Sunday, February 20, 2011

Day 1.

Today, at about 1am, I sent my last message for awhile. Sure I was going to be missing out. But it's not too bad yet. It's weird not having the freedom to ask questions or express emotions. But it's okay. I just think about the stories that I'll hear in no time at all. It isn't really hurting. In fact it may be a good test of this recent fad of mine. Not much else to say as of now.

Later I am most likely going to the Gorge or maybe down to the creek to take some pictures. Really in that kind of mood lately.

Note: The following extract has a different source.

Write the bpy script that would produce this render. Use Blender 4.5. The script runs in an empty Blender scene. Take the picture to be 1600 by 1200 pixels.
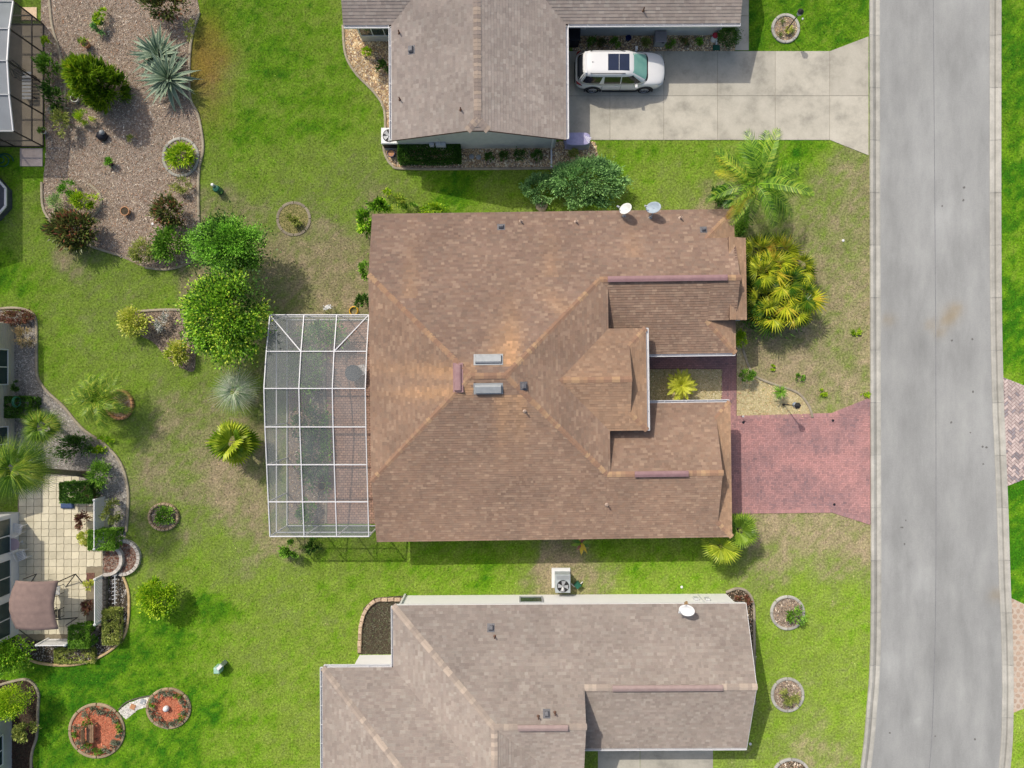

Also, I feel kind of useless. The girl who used to be my best friend in the world is growing apart from me. I understand if she has other friends, but she's changing. And not for the better. You can not give a flying fuck about the world but still be a well rounded person. For the most part, I don't give a second thought about what people say. Because I don't care. But I'm still happy. No I don't have hundreds of close friends, but I have a good circle of real friends. I'm not conformist, but I can be my own person without rebelling just for the hell of it. I can also be a strong person while still maintaining what I believe. I don't expect everyone to be like me.

"Nature never deceives us; it is we who deceive ourselves."
A quote by Jean Jacques Rousseau, who believed that society was the corruption of all human beings, and that in nature we could grow as stronger people. I believe the world could be a better place if people could follow the paths that they wanted to create, instead of carelessly swerving down the paths that others create for them.